# [TASK BRIEF]
Copy down every line where the string "part" shows up.
Begin PROVIDED DATA
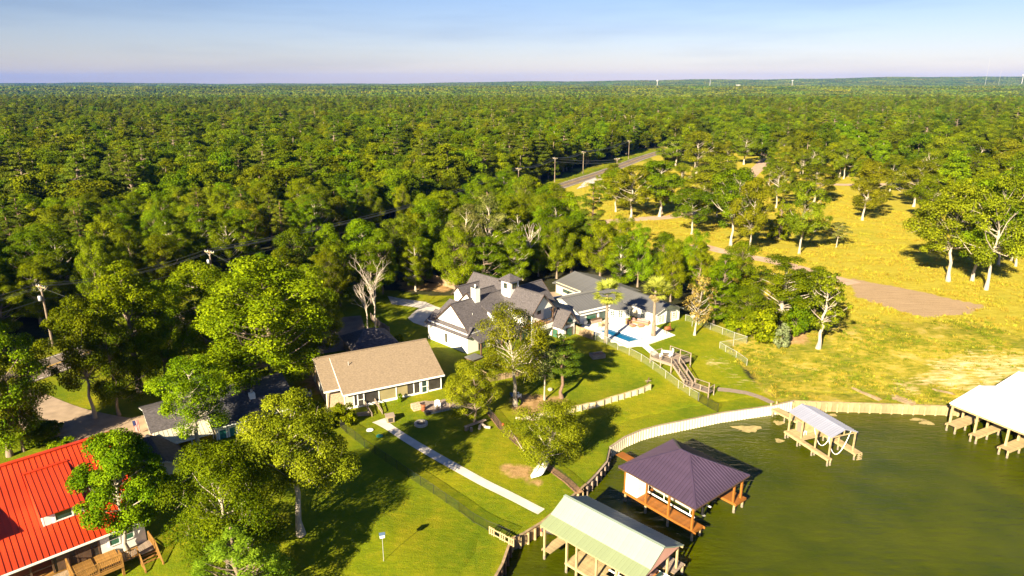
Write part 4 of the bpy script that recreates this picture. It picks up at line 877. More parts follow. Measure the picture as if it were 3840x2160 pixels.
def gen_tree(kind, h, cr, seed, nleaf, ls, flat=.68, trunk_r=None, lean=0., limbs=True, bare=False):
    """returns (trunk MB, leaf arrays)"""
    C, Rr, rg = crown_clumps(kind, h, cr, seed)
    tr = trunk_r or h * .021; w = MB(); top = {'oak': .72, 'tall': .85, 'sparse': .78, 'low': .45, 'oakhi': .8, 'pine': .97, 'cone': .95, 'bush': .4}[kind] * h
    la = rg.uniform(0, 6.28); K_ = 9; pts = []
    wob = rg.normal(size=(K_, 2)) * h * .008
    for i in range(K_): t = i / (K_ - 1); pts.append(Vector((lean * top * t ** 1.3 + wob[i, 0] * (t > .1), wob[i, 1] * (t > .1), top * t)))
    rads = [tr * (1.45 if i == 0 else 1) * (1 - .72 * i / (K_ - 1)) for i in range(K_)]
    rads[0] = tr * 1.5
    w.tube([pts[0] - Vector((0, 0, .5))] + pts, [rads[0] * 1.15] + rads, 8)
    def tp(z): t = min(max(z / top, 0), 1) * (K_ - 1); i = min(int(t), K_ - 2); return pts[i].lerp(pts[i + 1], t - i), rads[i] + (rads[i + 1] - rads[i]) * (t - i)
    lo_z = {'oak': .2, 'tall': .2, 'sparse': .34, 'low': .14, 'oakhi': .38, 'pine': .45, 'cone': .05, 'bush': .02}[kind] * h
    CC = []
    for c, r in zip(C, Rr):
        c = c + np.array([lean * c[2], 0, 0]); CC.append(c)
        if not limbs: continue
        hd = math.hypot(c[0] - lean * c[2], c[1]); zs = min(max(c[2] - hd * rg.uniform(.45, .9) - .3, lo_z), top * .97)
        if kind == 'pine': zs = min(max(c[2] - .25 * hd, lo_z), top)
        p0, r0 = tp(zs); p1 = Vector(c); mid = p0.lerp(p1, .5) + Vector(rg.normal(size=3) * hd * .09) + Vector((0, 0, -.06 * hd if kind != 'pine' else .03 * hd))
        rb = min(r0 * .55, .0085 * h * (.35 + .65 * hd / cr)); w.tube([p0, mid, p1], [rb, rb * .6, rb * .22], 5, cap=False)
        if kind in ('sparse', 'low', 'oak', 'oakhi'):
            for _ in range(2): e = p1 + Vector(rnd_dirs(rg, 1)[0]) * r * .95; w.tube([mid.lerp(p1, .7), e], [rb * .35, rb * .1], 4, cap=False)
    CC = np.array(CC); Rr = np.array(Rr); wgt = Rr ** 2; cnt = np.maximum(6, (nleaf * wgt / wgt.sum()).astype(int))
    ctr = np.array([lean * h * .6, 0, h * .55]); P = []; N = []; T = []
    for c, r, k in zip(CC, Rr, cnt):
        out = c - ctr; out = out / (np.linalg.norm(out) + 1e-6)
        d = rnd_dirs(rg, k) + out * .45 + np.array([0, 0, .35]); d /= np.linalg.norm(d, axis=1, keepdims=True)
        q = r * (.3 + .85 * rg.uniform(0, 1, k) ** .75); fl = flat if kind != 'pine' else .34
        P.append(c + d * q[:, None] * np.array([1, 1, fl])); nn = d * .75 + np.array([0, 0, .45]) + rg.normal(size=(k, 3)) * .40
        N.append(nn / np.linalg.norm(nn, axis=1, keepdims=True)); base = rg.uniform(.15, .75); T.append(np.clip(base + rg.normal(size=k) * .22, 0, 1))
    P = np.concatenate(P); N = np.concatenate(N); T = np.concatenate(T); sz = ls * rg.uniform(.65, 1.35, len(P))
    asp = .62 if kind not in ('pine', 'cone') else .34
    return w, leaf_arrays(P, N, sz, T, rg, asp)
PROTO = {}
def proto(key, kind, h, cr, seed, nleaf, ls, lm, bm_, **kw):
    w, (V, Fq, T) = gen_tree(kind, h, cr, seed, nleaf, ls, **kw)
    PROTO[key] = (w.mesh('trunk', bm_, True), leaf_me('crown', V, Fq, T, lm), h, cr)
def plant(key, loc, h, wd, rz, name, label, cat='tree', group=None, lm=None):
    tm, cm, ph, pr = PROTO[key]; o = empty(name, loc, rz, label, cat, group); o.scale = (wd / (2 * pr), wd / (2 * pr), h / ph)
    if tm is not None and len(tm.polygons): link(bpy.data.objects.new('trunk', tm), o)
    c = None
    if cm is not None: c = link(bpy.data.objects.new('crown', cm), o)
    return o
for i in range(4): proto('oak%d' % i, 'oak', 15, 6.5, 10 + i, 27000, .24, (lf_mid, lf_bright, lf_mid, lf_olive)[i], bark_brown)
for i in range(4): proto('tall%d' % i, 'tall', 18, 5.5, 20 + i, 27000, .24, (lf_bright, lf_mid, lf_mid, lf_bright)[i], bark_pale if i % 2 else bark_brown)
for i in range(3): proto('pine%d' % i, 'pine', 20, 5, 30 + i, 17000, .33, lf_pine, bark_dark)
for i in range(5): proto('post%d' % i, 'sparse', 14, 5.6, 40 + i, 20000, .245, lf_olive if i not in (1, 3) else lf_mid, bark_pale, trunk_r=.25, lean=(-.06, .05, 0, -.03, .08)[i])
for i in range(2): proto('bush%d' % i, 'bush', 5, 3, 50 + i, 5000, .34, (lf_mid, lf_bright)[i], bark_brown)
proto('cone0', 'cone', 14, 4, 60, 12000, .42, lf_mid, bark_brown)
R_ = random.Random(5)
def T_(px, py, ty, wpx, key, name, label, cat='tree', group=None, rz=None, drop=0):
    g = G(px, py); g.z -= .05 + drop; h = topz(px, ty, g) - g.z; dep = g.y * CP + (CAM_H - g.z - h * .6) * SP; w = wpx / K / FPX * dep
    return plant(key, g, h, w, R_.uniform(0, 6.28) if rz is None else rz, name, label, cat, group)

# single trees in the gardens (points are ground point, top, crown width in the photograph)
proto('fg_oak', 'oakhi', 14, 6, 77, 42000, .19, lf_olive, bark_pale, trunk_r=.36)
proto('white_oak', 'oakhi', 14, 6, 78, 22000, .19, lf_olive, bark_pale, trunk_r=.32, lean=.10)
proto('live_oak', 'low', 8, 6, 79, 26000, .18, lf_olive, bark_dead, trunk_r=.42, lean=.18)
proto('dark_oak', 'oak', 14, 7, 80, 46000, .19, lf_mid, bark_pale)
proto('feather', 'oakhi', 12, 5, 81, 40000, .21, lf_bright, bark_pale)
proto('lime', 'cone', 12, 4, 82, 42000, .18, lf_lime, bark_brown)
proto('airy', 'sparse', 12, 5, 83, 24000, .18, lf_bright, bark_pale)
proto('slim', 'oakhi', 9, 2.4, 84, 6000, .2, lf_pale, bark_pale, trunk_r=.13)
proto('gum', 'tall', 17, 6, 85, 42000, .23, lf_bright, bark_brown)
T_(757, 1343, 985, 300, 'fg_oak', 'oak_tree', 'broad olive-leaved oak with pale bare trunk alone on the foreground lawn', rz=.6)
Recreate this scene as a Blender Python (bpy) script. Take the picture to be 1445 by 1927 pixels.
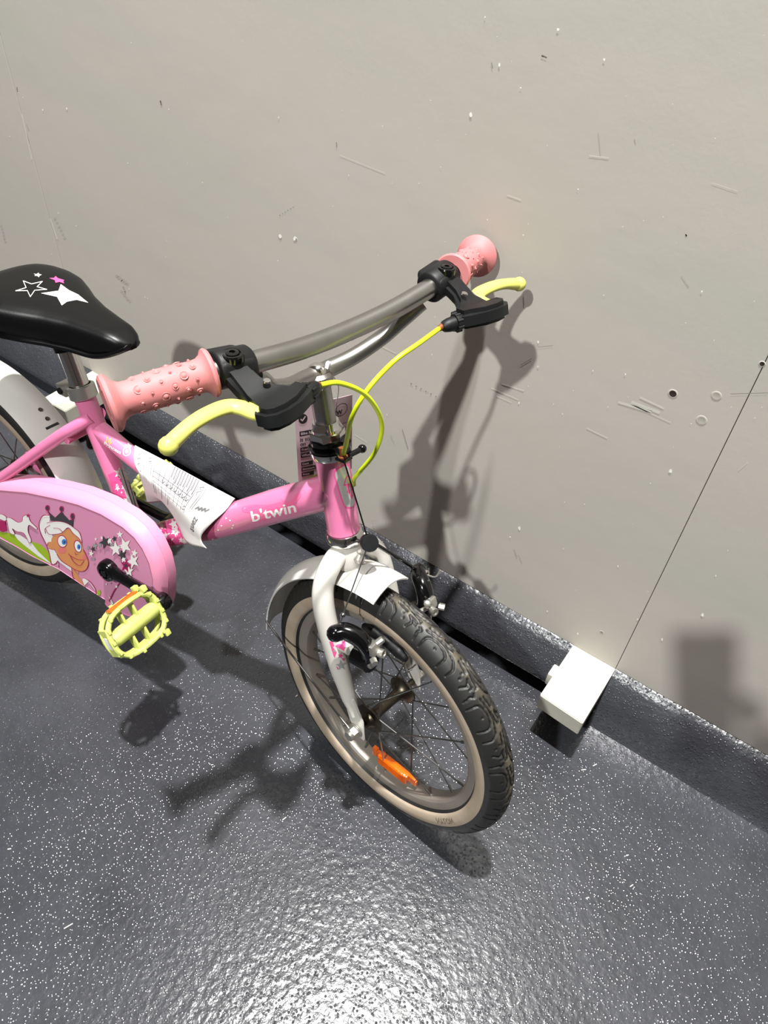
End PROVIDED DATA
Begin PROVIDED DATA
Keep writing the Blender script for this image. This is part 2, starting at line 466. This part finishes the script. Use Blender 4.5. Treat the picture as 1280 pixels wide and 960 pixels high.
End PROVIDED DATA
Begin PROVIDED DATA
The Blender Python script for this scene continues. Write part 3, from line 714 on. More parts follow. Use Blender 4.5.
End PROVIDED DATA
# [FINISHED ANSWER]
Write part 4 of the bpy script that recreates this picture. It picks up at line 877. More parts follow. Measure the picture as if it were 3840x2160 pixels.
Keep writing the Blender script for this image. This is part 2, starting at line 466. This part finishes the script. Use Blender 4.5. Treat the picture as 1280 pixels wide and 960 pixels high.
The Blender Python script for this scene continues. Write part 3, from line 714 on. More parts follow. Use Blender 4.5.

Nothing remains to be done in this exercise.